However when you divide the impact you recover faster and you get to put your enemy into a grapple (Dang those Tonfa)
Also the attacks don't have "half the force" due to balance. They would have even more force then a single handed weapon.
Let us review Newton's second law.
Force = mass * accelleration.
Or, more to what we are talking about with an impact, its derivative:
Momentum = mass * velocity
If the attack style you have chosen is "leap at an enemy, weapon first", then the amount of momentum behind this attack will be the sum of the mass of your body, weapon, clothing, etc. times how fast you are leaping at your enemy.

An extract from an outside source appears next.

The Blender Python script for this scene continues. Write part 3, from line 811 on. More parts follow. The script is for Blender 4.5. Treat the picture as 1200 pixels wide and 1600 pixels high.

Read this next sentence carefully: This does not change whether you are sticking one weapon out in front of you or two. (Aside from simply having more mass due to an extra weapon, and probably less velocity to match, due to having to chemically generate that force to make that velocity in the first place. These effects are largely negligible for what we are dealing with, however.)
The momentum that you are applying, if you have two weapons, is therefore divided between the two points of contact that these weapons are impacting the target with. (The same amount of momentum is hitting, but you are dividing this out against a larger surface area.)
This is why hitting someone with two weapons at once by leaping forward at them is like firing two arrows from one bowstring - you are only generating so much force with your body, and then you are dividing it between two points of impact. If you want to penetrate an opponent's armor and body, you want to minimize the area of impact per unit of force.
To give another example, this is why someone can lie down on a bed of nails - nails are sharp when there is only one of them, but when you have thousands of them, you distribute your load over so many that you are not generating very much pressure over any one nail in particular.
This is why the notion that leaping forward with two daggers should let you deal the same amount of damage as swinging a battleaxe twice at the same time is pure munchkin mechanics.